House in Pianezzo
A slope cultivated with vines is oriented on south-west to the Magadino's Valley and is located at the entrance of the Val Morobbia. The steep terrain is enclosed in the lower part by a sustaining wall made of stones that runs along a main road.
The program for a single family house, which the clients asked to be divided into spaces dedicated to children and to parents, respectively, responds to a request with very dense and articulated spaces: a living room, a kitchen, a parents’ bedroom with wardrobe and private bathroom, an office, three other bedrooms, four bathrooms, a laundry room, two storage rooms, a wine cellar, a technical room, an outdoor swimming pool and as well a covered parking space.
The project responds to the complexity of this program with a simple and compact volume in which also the outdoor spaces are included. Thought as a rural building based on an economic use of the land principle, this squared volume emerges like a monolith placed in the lower part of the plot without changing the original topography in order to affirm the unitary character of the vineyard.
The monolithic and minimal expression of the building contrasts with the domestic character of the inner spaces which organization is thought to constantly rediscover the landscape.
The access is being addressed at the level of the main road with an arrival space defined by a sustaining wall which emerges by modifying the existing one. The proper entrance inside the house is reached through a gallery dug inside the ground. The building is organized on three levels: the lower basement with pedestrian and vehicular access; an intermediate level with the children's rooms and the upper level with living areas, parents room and the outdoor spaces. This top floor is organized around a courtyard bounded by two concrete walls that extend the living space outside, on one side towards the mountain, while on the opposite to the landscape of Magadino's Valley.
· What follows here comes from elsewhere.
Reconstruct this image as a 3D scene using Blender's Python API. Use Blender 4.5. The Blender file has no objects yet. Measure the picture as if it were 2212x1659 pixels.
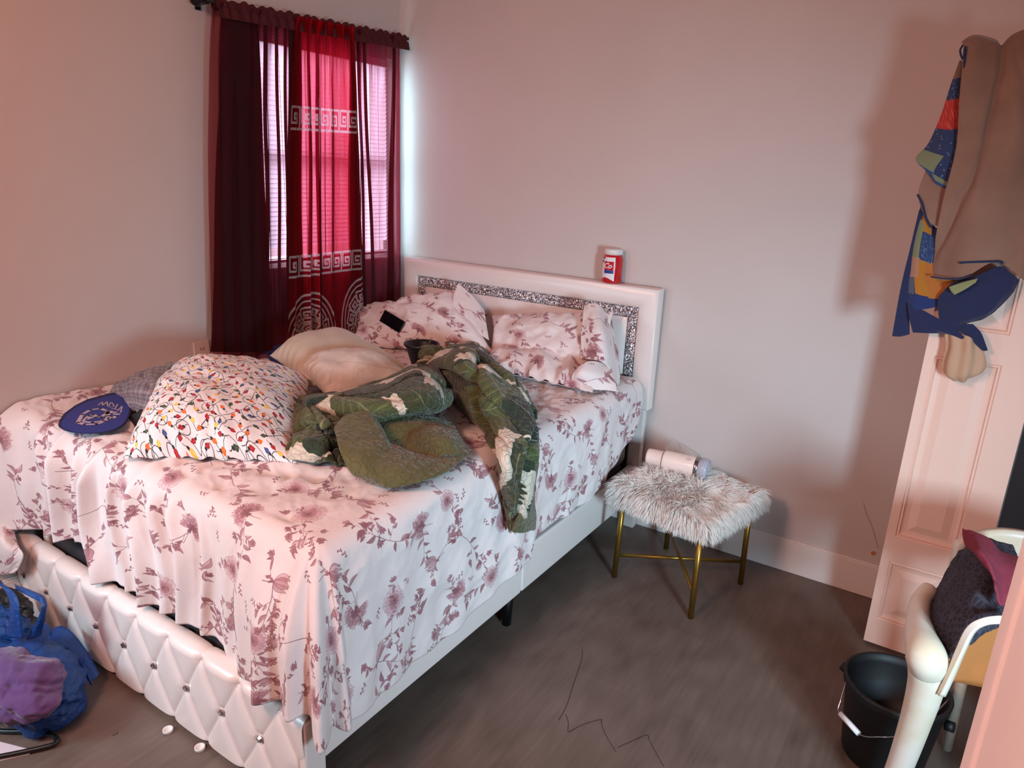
import bpy, bmesh, math, random
import numpy as np
from mathutils import Vector, Matrix

random.seed(7)
rng = np.random.default_rng(7)
S = bpy.context.scene
COL = S.collection

# ------------------------------------------------------------------ camera
FPX, W, H = 1525.17, 2212, 1659
CAM = np.array([2.9263, -3.2554, 1.7586])
YAW, PITCH, ROLL = -0.5685, 0.2886, 0.0441
_f = np.array([math.sin(YAW)*math.cos(PITCH), math.cos(YAW)*math.cos(PITCH), -math.sin(PITCH)])
_r = np.cross(_f, [0, 0, 1]); _r /= np.linalg.norm(_r)
_u = np.cross(_r, _f)
R_ = _r*math.cos(ROLL) + _u*math.sin(ROLL)
U_ = _u*math.cos(ROLL) - _r*math.sin(ROLL)
cam = bpy.data.cameras.new('camera'); camo = bpy.data.objects.new('camera', cam); COL.objects.link(camo)
M = Matrix(((R_[0], U_[0], -_f[0], CAM[0]), (R_[1], U_[1], -_f[1], CAM[1]), (R_[2], U_[2], -_f[2], CAM[2]), (0, 0, 0, 1)))
camo.matrix_world = M
cam.sensor_width = 36; cam.lens = FPX*36/W; cam.clip_start = 0.02
S.camera = camo

def at(u, v, ax, val):
    """world point on the plane ax = val seen at pixel u, v of the 2212 x 1659 frame"""
    d = _f + R_*(u-W/2)/FPX - U_*(v-H/2)/FPX
    i = 'xyz'.index(ax)
    return CAM + d*((val-CAM[i])/d[i])

# ------------------------------------------------------------------ world, lights, exposure
wd = bpy.data.worlds.new('daylight'); S.world = wd; wd.use_nodes = True
bg = wd.node_tree.nodes['Background']; bg.inputs[0].default_value = (0.62, 0.86, 1.0, 1); bg.inputs[1].default_value = 4.0
S.view_settings.view_transform = 'Standard'; S.view_settings.look = 'None'
S.view_settings.exposure = 0.0; S.view_settings.gamma = 1.0
S.view_settings.use_curve_mapping = False

def area(name, loc, target, sx, sy, power, color, spread=180):
    l = bpy.data.lights.new(name, 'AREA'); l.shape = 'RECTANGLE'; l.size = sx; l.size_y = sy
    l.energy = power; l.color = color; l.spread = math.radians(spread)
    o = bpy.data.objects.new(name, l); COL.objects.link(o); o.location = loc
    o.rotation_euler = (Vector(target)-Vector(loc)).to_track_quat('-Z', 'Y').to_euler()
    return o
# daylight outside the curtained window
area('window_daylight', (-1.25, -0.45, 2.15), (0.0, -0.45, 1.75), 1.7, 1.3, 165, (0.50, 0.90, 1.0))
# cool daylight entering low from the right, past the doorway
area('side_daylight', (4.10, -2.75, 1.25), (1.85, -0.72, 0.58), 0.36, 0.50, 20, (0.54, 0.82, 1.0), 82)
# cool daylight from the far left behind the camera
area('rear_daylight', (0.14, -3.75, 1.30), (0.95, -2.15, 0.35), 0.40, 0.6, 8.5, (0.58, 0.84, 1.0), 80)
# warm room light from the ceiling behind the camera
area('ceiling_lamp_light', (1.6, -3.8, 2.5), (1.6, -1.2, 0.7), 0.5, 0.5, 45, (1.0, 0.52, 0.41))

# ------------------------------------------------------------------ node helpers
def srgb(c):
    return tuple(((x/255)/12.92 if x/255 <= .04045 else ((x/255+.055)/1.055)**2.4) for x in c[:3]) + (1,)

class Mat:
    def __init__(s, name, color=(200, 200, 200), rough=0.6, **kw):
        s.m = bpy.data.materials.new(name); s.m.use_nodes = True
        s.t = s.m.node_tree; s.b = s.t.nodes['Principled BSDF']; s.out = s.t.nodes['Material Output']
        s.b.inputs['Base Color'].default_value = srgb(color); s.b.inputs['Roughness'].default_value = rough
        for k, v in kw.items():
            s.b.inputs[k.replace('_', ' ')].default_value = v
        s._co = None
    def n(s, typ, **kw):
        x = s.t.nodes.new(typ)
        for k, v in kw.items():
            if k.startswith('i_'):
                key = k[2:]; key = int(key) if key.isdigit() else key.replace('_', ' ')
                x.inputs[key].default_value = v
            else: setattr(x, k, v)
        return x
    def l(s, a, b): s.t.links.new(a, b)
    def co(s, kind='Object'):
        if s._co is None: s._co = s.n('ShaderNodeTexCoord')
        return s._co.outputs[kind]
    def noise(s, scale, detail=4, rough=.55, coord='Object', stretch=None, distortion=0):
        x = s.n('ShaderNodeTexNoise'); x.inputs['Scale'].default_value = scale; x.inputs['Detail'].default_value = detail
        x.inputs['Roughness'].default_value = rough; x.inputs['Distortion'].default_value = distortion
        if stretch:
            mp = s.n('ShaderNodeMapping'); mp.inputs['Scale'].default_value = stretch; s.l(s.co(coord), mp.inputs[0]); s.l(mp.outputs[0], x.inputs[0])
        else: s.l(s.co(coord), x.inputs[0])
        return x.outputs['Fac']
    def ramp(s, fac, stops):
        x = s.n('ShaderNodeValToRGB'); e = x.color_ramp.elements
        while len(e) < len(stops): e.new(.5)
        for k, (p, c) in enumerate(stops): e[k].position = p; e[k].color = srgb(c)
        s.l(fac, x.inputs[0]); return x.outputs[0]
    def color(s, out): s.l(out, s.b.inputs['Base Color'])
    def bump(s, fac, strength=.3, dist=.01, prev=None):
        x = s.n('ShaderNodeBump'); x.inputs['Strength'].default_value = strength; x.inputs['Distance'].default_value = dist
        s.l(fac, x.inputs['Height'])
        if prev: s.l(prev, x.inputs['Normal'])
        s.l(x.outputs[0], s.b.inputs['Normal']); return x.outputs[0]
    def image(s, img, ext='REPEAT'):
        x = s.n('ShaderNodeTexImage'); x.image = img; x.extension = ext; s.l(s.co('UV'), x.inputs[0]); return x.outputs[0]

# ------------------------------------------------------------------ pattern painter (numpy canvas -> generated image)
class Canvas:
    def __init__(s, w, h, bgc, wrap=False):
        s.w, s.h, s.wrap = w, h, wrap
        s.a = np.empty((h, w, 3), np.float32); s.a[:] = np.array(bgc, np.float32)/255
    def _blend(s, x0, y0, cov, c, alpha):
        h, w = cov.shape; c = np.array(c, np.float32)/255
        if s.wrap:
            ys = (np.arange(y0, y0+h)) % s.h; xs = (np.arange(x0, x0+w)) % s.w
            sub = s.a[np.ix_(ys, xs)]; k = (cov*alpha)[..., None]
            s.a[np.ix_(ys, xs)] = sub*(1-k)+c*k
        else:
            a0, b0 = max(y0, 0), max(x0, 0); a1, b1 = min(y0+h, s.h), min(x0+w, s.w)
            if a1 <= a0 or b1 <= b0: return
            k = (cov[a0-y0:a1-y0, b0-x0:b1-x0]*alpha)[..., None]
            s.a[a0:a1, b0:b1] = s.a[a0:a1, b0:b1]*(1-k)+c*k
    def poly(s, pts, c, alpha=1.0):
        p = np.asarray(pts, float); x0, y0 = np.floor(p.min(0)).astype(int)-1; x1, y1 = np.ceil(p.max(0)).astype(int)+1
        if x1-x0 > 3000 or y1-y0 > 3000: return
        cov = np.zeros((y1-y0, x1-x0), np.float32)
        for oy in (.25, .75):
            for ox in (.25, .75):
                X = (np.arange(x0, x1)+ox)[None, :]; Y = (np.arange(y0, y1)+oy)[:, None]
                ins = np.zeros(cov.shape, bool)
                q = np.roll(p, -1, 0)
                for (ax, ay), (bx, by) in zip(p, q):
                    if ay == by: continue
                    cond = (ay > Y) != (by > Y)
                    ins ^= cond & (X < (bx-ax)*(Y-ay)/(by-ay)+ax)
                cov += ins*.25
        s._blend(x0, y0, cov, c, alpha)
    def line(s, pts, width, c, alpha=1.0, taper=False):
        p = np.asarray(pts, float)
        x0, y0 = np.floor(p.min(0)-width-1).astype(int); x1, y1 = np.ceil(p.max(0)+width+2).astype(int)
        X = (np.arange(x0, x1)+.5)[None, :]; Y = (np.arange(y0, y1)+.5)[:, None]
        cov = np.zeros((y1-y0, x1-x0), np.float32); n = len(p)-1
        for k in range(n):
            ax, ay = p[k]; bx, by = p[k+1]; dx, dy = bx-ax, by-ay; L = dx*dx+dy*dy+1e-9
            wd_ = width*(1-.75*k/n) if taper else width
            m = int(wd_+2)
            i0 = max(int(min(ay, by))-m-y0, 0); i1 = min(int(max(ay, by))+m+2-y0, cov.shape[0])
            j0 = max(int(min(ax, bx))-m-x0, 0); j1 = min(int(max(ax, bx))+m+2-x0, cov.shape[1])
            if i1 <= i0 or j1 <= j0: continue
            xx = X[:, j0:j1]; yy = Y[i0:i1]
            t = np.clip(((xx-ax)*dx+(yy-ay)*dy)/L, 0, 1)
            d = np.hypot(xx-ax-t*dx, yy-ay-t*dy)
            cov[i0:i1, j0:j1] = np.maximum(cov[i0:i1, j0:j1], np.clip(wd_/2+.5-d, 0, 1))
        s._blend(x0, y0, cov, c, alpha)
    def image(s, name):
        img = bpy.data.images.new(name, s.w, s.h)
        px = np.ones((s.h, s.w, 4), np.float32); px[..., :3] = s.a[::-1]
        img.pixels.foreach_set(px.ravel()); img.update(); img.pack()
        return img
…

In order to establish sensitive relationships with the natural slope we had to inearth most part of the building. Consequently, to ensure the amount of natural light in all indoor spaces we had to adopt specific solutions.
The monolithic aspect of the edifice is accentuated by the poured reinforced concrete and by the facades with almost no reliefs and few openings. The light thus strikes the building in its entire dimension. A dimension which establishes a contact with the landscape at a grand scale.
Thus, the relationship of the building with the landscape is reconstituted.